Hampton University Professor William B. Moore

“The search for life and living worlds beyond Earth addresses some of most profound questions humanity can ask,” said Moore. “Hampton University’s Atmospheric and Planetary Science department is bringing its expertise in atmospheric measurements and planetary science together with our university, industry, and NASA partners to understand what future observations of planets around other stars can tell us about the likelihood of life there.”

The Living, Breathing Planet team will conduct a multi-disciplinary investigation into the way that stars use magnetic fields and stellar winds to strip or sometimes sip away the atmospheres of planets that orbit them. Moore will lead researchers from HU’s Atmospheric and Planetary Science Department, the Harvard-Smithsonian Center for Astrophysics, NASA Goddard Space Flight Center, the National Institute of Aerospace, Science Systems and Applications, Inc., the University of Maryland College Park, the University of Virginia, and Virginia Tech to study how the loss of hydrogen and other atmospheric compounds to space has profoundly changed the chemistry and surface conditions of the planets of the Solar system and those being discovered around other stars. Up to 5 Hampton University graduate students will be supported by this project, and opportunities to join the team are available.

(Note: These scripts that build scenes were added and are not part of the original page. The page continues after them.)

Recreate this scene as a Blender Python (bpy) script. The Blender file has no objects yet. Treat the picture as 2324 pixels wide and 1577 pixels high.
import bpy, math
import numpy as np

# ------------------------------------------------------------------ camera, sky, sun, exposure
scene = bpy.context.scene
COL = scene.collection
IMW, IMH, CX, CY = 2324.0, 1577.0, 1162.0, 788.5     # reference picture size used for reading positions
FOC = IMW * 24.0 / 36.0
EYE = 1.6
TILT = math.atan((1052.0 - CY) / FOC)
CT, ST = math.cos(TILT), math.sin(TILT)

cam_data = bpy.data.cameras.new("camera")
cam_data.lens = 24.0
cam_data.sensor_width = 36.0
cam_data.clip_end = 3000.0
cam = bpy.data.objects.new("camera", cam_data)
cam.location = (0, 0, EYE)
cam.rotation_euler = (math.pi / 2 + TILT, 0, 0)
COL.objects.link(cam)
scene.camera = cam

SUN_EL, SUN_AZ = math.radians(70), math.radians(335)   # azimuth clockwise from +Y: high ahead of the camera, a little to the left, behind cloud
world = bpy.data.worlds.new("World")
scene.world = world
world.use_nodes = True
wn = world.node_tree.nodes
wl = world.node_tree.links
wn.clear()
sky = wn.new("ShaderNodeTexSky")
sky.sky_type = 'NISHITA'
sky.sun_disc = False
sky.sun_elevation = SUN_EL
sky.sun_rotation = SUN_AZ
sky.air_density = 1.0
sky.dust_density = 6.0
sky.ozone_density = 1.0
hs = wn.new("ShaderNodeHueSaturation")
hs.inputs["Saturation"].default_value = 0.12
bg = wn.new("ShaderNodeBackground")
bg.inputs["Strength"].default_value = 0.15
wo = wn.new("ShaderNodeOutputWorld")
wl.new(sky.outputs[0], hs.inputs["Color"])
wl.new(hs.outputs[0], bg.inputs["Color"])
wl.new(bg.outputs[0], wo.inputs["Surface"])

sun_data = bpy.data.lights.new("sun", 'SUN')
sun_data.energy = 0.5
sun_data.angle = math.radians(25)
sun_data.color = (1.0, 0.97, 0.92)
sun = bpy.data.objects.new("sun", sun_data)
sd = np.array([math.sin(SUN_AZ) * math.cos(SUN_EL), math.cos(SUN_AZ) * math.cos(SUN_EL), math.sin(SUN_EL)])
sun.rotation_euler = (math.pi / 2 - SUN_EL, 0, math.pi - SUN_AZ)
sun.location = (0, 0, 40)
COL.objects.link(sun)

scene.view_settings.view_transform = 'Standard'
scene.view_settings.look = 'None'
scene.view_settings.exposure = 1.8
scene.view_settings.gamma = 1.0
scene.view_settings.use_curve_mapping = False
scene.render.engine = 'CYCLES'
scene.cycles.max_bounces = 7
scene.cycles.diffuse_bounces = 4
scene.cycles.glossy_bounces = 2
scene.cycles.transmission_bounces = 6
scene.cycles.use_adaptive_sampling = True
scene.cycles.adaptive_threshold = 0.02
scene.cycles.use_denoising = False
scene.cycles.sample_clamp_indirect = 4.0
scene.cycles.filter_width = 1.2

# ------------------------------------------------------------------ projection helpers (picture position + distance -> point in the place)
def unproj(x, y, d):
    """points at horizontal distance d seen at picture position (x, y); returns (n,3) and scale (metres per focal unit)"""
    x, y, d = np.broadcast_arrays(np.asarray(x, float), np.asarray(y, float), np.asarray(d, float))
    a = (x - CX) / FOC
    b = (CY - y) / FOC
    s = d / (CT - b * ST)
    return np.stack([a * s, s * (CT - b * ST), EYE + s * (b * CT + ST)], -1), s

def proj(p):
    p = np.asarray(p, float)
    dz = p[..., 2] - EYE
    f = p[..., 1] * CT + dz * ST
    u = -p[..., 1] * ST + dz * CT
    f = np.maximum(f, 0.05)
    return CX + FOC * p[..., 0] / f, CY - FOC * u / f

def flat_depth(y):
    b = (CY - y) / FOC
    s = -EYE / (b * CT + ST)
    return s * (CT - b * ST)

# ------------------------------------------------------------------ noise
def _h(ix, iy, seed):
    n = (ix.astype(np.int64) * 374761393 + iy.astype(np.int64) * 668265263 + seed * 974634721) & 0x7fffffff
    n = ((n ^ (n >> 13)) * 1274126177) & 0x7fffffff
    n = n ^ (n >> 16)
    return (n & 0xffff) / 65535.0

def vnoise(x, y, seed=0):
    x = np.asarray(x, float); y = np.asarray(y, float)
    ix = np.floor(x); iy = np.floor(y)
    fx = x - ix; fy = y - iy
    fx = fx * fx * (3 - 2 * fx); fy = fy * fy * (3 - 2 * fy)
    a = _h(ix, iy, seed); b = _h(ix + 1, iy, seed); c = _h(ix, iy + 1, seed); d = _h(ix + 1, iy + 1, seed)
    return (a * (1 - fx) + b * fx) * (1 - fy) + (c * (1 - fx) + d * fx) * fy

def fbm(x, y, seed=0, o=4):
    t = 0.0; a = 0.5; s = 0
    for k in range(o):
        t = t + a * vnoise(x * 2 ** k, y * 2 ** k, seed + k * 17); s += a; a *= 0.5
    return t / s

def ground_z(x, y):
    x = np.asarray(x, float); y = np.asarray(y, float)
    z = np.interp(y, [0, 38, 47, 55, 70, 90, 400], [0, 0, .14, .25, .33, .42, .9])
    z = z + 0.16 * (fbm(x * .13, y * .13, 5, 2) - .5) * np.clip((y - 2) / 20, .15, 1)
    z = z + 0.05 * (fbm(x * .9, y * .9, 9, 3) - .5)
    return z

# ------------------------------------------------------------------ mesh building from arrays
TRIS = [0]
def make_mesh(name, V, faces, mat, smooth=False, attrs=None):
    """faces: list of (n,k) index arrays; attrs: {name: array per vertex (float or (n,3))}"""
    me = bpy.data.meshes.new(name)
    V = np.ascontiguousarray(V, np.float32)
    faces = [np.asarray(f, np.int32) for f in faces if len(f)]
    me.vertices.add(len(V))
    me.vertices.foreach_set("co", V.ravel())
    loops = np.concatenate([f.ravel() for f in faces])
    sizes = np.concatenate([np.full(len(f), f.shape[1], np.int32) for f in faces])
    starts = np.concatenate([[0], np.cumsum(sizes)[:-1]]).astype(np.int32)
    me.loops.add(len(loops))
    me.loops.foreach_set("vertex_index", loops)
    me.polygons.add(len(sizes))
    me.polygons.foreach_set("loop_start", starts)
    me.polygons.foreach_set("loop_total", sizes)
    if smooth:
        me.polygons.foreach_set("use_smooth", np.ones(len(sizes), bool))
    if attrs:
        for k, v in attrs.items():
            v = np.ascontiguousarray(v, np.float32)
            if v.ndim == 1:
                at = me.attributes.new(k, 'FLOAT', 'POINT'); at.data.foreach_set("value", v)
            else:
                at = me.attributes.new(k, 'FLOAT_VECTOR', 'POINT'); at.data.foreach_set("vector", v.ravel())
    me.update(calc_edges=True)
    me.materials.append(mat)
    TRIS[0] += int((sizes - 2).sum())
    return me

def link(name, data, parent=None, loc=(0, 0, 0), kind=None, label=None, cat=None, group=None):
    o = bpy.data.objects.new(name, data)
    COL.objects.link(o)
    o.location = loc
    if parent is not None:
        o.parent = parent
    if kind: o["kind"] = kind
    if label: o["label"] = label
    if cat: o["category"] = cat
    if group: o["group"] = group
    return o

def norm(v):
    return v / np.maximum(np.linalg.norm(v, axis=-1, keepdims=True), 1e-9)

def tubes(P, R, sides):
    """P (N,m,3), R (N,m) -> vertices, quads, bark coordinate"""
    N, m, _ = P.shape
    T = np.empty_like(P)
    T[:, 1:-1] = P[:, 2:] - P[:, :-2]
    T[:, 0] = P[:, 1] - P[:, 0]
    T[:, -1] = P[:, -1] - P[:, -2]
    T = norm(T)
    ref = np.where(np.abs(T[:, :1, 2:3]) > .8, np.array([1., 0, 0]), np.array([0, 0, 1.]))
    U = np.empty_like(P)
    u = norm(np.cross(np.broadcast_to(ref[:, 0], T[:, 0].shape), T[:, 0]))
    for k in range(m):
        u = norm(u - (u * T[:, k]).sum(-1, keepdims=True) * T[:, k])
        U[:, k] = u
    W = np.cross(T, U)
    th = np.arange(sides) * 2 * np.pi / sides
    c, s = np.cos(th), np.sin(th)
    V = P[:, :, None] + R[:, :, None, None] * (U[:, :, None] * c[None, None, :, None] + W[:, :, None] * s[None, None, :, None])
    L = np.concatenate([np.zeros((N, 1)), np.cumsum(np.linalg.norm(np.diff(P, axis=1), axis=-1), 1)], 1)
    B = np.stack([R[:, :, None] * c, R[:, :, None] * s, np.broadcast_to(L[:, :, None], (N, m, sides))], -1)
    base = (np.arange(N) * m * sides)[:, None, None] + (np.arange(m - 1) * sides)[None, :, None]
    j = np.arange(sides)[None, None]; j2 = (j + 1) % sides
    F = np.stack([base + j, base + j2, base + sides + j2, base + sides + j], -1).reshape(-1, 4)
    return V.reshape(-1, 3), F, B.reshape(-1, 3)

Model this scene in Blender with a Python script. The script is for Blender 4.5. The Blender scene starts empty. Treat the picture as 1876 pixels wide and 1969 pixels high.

“This interdisciplinary endeavor connects top research teams and provides a synthesized approach in the search for planets with the greatest potential for signs of life,” says Jim Green, NASA’s Director of Planetary Science. “The hunt for exoplanets is not only a priority for astronomers, it’s of keen interest to planetary and climate scientists as well.”
CoRoT2bThe team’s investigation will reach across vast distances using data collected from telescopic and spacecraft investigations of the planets orbiting our sun and other stars. The team will integrate geochemical, atmospheric sampling, remote sensing and telescopic observations with detailed physical models to investigate the processes that link the destiny of a planet’s atmosphere with the dynamics of its host star and space environment in order to answer fundamental questions about what makes a planet habitable and how habitability can be reliably identified.

“NExSS is a new way for NASA to bring together its broad spectrum of talent to illuminate problems of fundamental significance to humanity,” said Moore. “The program includes participation from all four branches of NASA science: Astrophysics, Earth Science, Heliophysics, and Planetary Science, and we at Hampton University are excited about our role leading a team.”